Set down the lines from the one containing "Build this scene" to the one containing "RNG = np.random.RandomState(11)", both lines included, exactly as they stand and with no other lines.

** Begin Listing **

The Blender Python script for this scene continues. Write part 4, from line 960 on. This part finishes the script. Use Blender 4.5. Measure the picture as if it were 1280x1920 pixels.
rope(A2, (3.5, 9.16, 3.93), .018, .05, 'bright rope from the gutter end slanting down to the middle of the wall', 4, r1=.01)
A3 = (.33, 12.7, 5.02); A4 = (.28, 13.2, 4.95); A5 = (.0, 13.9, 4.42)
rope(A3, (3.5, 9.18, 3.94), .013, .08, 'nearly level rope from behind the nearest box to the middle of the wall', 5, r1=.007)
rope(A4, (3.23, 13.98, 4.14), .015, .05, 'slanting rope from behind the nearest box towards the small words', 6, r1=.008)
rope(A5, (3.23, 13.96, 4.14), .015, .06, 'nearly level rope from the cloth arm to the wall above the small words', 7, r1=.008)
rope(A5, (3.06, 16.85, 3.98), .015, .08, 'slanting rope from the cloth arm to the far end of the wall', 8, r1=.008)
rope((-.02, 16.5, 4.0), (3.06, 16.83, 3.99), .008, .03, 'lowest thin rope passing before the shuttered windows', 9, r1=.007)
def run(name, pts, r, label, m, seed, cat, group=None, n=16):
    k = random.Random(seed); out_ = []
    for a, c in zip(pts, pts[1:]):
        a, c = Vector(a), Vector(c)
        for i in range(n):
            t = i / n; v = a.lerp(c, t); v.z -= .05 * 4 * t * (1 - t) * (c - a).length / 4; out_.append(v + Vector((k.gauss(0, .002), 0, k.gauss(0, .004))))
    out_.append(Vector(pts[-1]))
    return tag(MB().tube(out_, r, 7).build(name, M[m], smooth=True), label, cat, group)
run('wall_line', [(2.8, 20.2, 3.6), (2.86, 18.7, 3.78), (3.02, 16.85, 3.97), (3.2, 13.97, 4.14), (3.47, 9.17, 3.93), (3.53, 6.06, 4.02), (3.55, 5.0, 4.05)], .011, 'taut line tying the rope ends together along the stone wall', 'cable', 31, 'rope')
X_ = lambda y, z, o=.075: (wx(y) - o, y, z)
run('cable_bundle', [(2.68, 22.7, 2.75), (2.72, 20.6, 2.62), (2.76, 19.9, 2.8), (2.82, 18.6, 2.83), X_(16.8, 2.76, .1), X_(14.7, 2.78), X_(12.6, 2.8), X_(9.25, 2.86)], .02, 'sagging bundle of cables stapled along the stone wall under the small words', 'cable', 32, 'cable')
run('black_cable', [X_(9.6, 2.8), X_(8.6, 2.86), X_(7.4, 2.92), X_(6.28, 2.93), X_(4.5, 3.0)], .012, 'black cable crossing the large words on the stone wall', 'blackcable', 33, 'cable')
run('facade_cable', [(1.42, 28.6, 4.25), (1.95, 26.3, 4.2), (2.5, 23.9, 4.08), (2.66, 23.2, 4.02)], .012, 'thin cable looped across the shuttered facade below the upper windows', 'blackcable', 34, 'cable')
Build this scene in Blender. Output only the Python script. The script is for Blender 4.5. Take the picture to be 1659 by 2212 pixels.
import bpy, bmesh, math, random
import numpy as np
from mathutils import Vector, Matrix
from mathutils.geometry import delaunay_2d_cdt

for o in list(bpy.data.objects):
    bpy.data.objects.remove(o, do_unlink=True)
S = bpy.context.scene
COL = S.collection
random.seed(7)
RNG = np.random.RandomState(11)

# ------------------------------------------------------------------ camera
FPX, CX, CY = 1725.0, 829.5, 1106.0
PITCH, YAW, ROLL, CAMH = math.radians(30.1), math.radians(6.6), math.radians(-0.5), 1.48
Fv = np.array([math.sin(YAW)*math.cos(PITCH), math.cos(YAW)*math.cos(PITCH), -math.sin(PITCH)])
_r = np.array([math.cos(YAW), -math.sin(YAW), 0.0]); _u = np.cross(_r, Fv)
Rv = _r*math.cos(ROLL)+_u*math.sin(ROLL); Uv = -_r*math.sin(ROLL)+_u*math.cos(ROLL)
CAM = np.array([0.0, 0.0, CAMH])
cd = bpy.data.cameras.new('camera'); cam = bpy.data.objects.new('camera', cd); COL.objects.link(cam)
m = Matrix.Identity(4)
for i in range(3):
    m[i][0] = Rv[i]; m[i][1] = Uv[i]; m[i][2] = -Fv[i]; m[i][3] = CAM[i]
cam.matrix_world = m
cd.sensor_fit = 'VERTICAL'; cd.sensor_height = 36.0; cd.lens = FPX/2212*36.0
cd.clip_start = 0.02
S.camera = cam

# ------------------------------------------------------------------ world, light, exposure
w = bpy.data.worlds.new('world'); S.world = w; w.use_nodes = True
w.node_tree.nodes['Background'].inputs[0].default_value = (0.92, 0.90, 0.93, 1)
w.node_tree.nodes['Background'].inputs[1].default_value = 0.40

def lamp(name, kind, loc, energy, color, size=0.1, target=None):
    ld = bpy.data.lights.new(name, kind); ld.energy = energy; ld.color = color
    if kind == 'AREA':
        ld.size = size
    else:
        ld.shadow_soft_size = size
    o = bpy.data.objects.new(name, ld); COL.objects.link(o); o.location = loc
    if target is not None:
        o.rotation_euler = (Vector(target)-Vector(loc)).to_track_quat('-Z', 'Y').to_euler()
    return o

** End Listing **

### Solution to this exercise
Build this scene in Blender. Output only the Python script. The script is for Blender 4.5. Take the picture to be 1659 by 2212 pixels.
import bpy, bmesh, math, random
import numpy as np
from mathutils import Vector, Matrix
from mathutils.geometry import delaunay_2d_cdt

for o in list(bpy.data.objects):
    bpy.data.objects.remove(o, do_unlink=True)
S = bpy.context.scene
COL = S.collection
random.seed(7)
RNG = np.random.RandomState(11)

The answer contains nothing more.